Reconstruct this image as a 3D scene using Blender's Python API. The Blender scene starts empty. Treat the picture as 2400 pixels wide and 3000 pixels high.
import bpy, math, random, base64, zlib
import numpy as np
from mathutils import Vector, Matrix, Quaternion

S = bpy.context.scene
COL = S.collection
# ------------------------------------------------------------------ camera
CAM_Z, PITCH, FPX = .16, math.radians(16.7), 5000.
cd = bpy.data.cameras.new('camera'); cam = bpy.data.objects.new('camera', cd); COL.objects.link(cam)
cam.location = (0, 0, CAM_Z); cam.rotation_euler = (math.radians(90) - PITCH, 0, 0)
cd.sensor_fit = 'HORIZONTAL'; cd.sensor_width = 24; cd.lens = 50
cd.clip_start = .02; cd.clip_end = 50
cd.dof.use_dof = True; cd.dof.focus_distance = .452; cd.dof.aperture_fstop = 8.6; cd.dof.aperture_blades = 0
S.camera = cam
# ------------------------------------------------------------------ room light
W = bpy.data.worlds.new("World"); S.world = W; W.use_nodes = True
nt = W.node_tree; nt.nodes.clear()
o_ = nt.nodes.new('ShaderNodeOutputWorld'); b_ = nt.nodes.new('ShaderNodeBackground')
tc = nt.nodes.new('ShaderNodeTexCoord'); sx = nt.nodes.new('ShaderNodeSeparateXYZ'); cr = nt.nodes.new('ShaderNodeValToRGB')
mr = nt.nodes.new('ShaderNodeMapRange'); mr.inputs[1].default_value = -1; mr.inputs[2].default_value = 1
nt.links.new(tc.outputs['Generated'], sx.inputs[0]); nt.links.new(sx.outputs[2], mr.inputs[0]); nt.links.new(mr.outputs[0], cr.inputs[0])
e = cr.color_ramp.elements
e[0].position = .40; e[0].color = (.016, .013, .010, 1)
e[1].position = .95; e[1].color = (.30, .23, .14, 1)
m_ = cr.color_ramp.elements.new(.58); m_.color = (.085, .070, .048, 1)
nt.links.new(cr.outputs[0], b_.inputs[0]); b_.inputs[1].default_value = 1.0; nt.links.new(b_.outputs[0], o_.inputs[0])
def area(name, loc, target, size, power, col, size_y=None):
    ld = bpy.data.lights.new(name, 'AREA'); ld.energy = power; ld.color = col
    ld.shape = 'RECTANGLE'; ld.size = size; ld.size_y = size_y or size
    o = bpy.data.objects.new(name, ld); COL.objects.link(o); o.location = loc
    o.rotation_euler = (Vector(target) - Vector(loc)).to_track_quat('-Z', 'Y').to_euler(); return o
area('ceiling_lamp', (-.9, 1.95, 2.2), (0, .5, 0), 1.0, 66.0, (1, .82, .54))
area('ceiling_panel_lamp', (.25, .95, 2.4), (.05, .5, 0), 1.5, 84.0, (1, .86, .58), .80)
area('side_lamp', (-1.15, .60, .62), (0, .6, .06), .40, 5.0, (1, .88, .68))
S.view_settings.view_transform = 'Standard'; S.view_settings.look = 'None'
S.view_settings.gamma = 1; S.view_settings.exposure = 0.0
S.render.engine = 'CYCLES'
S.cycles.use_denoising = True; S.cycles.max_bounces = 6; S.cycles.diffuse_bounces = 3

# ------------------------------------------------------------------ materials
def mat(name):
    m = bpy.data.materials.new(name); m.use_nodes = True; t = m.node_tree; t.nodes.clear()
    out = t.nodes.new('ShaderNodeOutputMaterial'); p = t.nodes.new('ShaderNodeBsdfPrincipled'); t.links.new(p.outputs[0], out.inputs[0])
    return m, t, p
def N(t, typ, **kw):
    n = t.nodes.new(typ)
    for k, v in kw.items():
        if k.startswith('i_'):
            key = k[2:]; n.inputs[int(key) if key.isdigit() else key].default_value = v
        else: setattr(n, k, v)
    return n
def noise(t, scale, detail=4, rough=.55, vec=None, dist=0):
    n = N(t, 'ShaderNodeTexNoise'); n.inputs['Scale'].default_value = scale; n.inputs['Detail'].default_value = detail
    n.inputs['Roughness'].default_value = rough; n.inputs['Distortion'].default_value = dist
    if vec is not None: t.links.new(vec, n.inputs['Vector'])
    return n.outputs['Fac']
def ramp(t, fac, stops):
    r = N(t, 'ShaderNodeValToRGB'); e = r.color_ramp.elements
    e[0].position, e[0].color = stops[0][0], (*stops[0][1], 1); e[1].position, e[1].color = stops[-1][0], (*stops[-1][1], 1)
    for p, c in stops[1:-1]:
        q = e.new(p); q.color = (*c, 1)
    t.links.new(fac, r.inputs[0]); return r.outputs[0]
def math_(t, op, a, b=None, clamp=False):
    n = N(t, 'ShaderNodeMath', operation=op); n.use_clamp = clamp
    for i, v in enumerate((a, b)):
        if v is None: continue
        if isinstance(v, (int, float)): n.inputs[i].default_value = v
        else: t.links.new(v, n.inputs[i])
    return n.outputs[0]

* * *

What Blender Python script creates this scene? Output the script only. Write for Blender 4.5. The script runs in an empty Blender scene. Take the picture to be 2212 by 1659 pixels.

■ BRIEF: Look through the material above and print exactly the lines from the one containing "Reconstruct this image" to the one containing "from mathutils import", both included, and nothing more.

■ SOLUTION TO THIS EXERCISE:
Reconstruct this image as a 3D scene using Blender's Python API. The Blender scene starts empty. Treat the picture as 2400 pixels wide and 3000 pixels high.
import bpy, math, random, base64, zlib
import numpy as np
from mathutils import Vector, Matrix, Quaternion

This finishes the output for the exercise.